One can get more good answers by going here:

ewtn.com/vexperts/search.asp

and entering the term “celibacy” and changing the year back a few.

The same question has been asked and answered in various ways.
 
Its my understanding that its not allowed because its *not *OK.

Its a matter of Roman Church discipline to prefer not to allow it.
Then why is it OK to accept married non-Catholic priests? When they become Catholic they can remain married.
 
Then why is it OK to accept married non-Catholic priests? When they become Catholic they can remain married.
I read a couple of the answers at the links I gave and Fr. Levis seemed to infer that some exceptions were made experimentally.

I know that Anglicans and Eastern Liturgy priests are permitted by their specific canonical disciplines to marry. If they wish to convert to Roman/Latin Catholicism they are not required to get divorced.

What that all entails for approval, I don’t exactly know.

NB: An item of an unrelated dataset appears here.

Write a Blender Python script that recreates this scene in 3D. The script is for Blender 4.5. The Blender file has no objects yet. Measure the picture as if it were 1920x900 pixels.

About all else I know is that once a married priest has converted to Catholicism the married priests are not assigned to pastorate positions and or if they were to become widowed, to remarry after that. They must remain celibate in that circumstance.

I also have been told that Eastern priests must be married before becoming a priest. They cannot marry after ordination.

I have heard other theological as well as scriptural arguments for the discipline which seem logical. I do know however, that the Church maintains priestly celibacy as a matter ecclesial discipline and its not a matter of morality so the Church is free to change that discipline should it see fit.

I can’t see that happening though. Personally I appreciate the discipline for the service it provides the faithful.
 
Its my understanding that its not allowed because its *not *OK…
But it was OK for Jesus to choose a married man as the first Catholic Pope? And it was OK for Jesus to choose eleven married men as Apostles? Or was that a bad thing also?